It's definitely the same idea. You can look at dynamic programming as developing a program to deal with large combinatorial problems, where brute force just isn't efficient. It comes down to finding a program that runs in polynomial time. And just like we like efficient solutions in OR, it's crucial to write efficient code when you are developing mathematical programs. Nowadays, all these solvers do everything so quickly, that you probably end up working with these packages, rather than developing them yourselves.
You said you wanted to learn the subject and despite the above statement, I do reckon it is really useful to learn it, as it as a very useful way of thinking about problems, especially in OR. But then I would definitely start with learning it via OR-books.

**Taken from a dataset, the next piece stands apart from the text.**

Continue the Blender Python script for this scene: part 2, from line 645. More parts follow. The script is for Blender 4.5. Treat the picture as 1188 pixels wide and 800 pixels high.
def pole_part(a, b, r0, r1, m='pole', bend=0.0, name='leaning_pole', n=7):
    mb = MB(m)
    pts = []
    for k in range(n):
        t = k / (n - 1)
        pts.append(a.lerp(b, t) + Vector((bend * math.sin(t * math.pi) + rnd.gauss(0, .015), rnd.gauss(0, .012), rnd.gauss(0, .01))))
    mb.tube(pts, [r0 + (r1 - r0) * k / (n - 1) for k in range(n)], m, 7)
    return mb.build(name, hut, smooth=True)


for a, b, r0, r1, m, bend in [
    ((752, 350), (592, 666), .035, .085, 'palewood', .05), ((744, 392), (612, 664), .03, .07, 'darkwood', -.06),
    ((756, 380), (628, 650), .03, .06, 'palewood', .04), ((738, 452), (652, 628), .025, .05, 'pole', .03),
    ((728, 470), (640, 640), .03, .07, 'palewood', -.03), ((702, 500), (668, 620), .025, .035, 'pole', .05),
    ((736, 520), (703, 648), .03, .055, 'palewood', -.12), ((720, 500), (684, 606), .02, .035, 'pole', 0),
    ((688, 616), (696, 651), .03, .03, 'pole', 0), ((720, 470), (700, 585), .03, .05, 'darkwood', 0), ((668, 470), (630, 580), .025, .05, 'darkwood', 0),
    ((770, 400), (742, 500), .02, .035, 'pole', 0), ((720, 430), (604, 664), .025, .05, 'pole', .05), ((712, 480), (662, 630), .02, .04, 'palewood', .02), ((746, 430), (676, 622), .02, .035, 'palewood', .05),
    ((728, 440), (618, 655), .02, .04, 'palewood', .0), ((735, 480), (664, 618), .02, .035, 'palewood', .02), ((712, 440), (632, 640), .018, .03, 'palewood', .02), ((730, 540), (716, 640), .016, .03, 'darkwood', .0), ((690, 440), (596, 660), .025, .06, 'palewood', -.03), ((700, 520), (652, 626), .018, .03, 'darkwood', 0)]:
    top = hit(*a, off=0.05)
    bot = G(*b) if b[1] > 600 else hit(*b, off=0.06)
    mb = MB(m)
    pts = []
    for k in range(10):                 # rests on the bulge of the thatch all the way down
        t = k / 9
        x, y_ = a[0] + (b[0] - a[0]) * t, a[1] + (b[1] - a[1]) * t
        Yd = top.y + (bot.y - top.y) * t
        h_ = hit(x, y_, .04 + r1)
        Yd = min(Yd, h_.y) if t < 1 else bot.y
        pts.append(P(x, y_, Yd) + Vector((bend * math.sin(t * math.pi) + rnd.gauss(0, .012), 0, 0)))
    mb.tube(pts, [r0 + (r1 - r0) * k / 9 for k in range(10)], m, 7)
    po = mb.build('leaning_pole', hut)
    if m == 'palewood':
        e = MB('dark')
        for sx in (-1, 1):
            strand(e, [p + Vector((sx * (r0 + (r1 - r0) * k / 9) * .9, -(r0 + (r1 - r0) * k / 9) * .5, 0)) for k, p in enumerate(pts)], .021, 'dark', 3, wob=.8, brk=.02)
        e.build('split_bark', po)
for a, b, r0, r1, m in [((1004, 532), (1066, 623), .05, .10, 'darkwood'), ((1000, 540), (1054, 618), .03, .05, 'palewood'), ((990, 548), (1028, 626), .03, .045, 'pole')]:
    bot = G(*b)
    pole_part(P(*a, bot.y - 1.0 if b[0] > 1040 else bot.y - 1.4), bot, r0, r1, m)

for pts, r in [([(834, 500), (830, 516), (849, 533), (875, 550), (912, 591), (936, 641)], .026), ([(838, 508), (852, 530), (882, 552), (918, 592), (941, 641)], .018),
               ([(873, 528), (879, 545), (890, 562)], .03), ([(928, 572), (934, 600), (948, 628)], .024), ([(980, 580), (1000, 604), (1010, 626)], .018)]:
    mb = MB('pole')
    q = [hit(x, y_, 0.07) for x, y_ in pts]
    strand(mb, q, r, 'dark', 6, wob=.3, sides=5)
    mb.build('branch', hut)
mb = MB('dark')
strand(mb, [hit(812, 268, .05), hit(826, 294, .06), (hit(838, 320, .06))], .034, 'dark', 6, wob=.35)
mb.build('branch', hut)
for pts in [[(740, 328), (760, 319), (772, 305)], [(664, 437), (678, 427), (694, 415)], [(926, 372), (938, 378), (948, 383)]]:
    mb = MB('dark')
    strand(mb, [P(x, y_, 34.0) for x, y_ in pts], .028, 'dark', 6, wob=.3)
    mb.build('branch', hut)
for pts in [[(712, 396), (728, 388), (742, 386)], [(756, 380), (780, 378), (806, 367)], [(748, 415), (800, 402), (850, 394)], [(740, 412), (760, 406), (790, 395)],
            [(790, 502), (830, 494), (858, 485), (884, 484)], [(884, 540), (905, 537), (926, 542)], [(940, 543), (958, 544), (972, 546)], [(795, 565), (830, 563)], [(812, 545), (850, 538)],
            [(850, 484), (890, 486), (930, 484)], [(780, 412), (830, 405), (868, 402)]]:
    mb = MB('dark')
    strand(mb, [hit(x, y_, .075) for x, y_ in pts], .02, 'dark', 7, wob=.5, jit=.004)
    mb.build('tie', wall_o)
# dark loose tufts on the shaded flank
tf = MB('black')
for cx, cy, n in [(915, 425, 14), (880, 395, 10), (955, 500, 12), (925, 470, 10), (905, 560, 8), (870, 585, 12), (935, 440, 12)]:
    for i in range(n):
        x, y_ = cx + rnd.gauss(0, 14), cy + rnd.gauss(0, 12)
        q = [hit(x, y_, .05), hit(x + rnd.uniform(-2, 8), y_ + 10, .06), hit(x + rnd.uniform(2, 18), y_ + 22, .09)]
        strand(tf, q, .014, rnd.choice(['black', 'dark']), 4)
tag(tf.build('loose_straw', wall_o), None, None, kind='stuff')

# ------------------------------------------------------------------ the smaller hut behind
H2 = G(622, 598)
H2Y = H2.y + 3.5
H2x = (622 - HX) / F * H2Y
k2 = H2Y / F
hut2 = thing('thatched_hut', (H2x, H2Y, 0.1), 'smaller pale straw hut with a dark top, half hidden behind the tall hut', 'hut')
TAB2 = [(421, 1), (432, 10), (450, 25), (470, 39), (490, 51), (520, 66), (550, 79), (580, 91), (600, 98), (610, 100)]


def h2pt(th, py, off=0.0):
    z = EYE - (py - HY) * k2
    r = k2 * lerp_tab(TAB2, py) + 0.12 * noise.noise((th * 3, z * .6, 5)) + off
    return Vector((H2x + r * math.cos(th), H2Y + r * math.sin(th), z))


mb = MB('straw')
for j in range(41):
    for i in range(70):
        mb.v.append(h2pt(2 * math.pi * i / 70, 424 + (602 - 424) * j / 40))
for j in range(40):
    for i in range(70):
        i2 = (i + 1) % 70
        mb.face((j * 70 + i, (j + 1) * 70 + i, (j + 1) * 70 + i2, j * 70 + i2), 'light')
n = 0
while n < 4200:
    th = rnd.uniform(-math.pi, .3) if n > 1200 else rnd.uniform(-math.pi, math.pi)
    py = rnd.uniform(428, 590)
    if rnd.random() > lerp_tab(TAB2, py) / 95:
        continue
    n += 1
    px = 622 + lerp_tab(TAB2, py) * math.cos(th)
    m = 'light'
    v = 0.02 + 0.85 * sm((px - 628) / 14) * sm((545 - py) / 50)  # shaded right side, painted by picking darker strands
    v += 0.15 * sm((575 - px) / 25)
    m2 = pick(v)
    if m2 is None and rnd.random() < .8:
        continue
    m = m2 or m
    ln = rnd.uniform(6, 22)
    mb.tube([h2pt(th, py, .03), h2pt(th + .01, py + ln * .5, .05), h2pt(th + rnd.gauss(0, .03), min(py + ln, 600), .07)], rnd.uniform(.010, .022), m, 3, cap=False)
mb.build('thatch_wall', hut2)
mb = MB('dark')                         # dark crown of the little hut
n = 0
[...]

A good example from the OR-side, is the n-period economic lot sizing problem. Wagner and Whitin proposed a dynamic program that runs in $O(n^2)$ time, where Wagelmans, Hoesel and Kolen proposed an algorithm that runs in $O(n \log n)$ time and even in $O(n)$ time for the special case where holding costs are equal and nonnegative for every period.
This is a real nice start if you want to learn to think in terms of dynamic programming (you need to learn how to break up complex problems into small subsets of simpler problems and then combining them). For me personally, it really comes down to learn to think in a different way. When you can do that, you can tackle many other problems that suffer from exploding solution spaces (and there are a lot of them in OR!).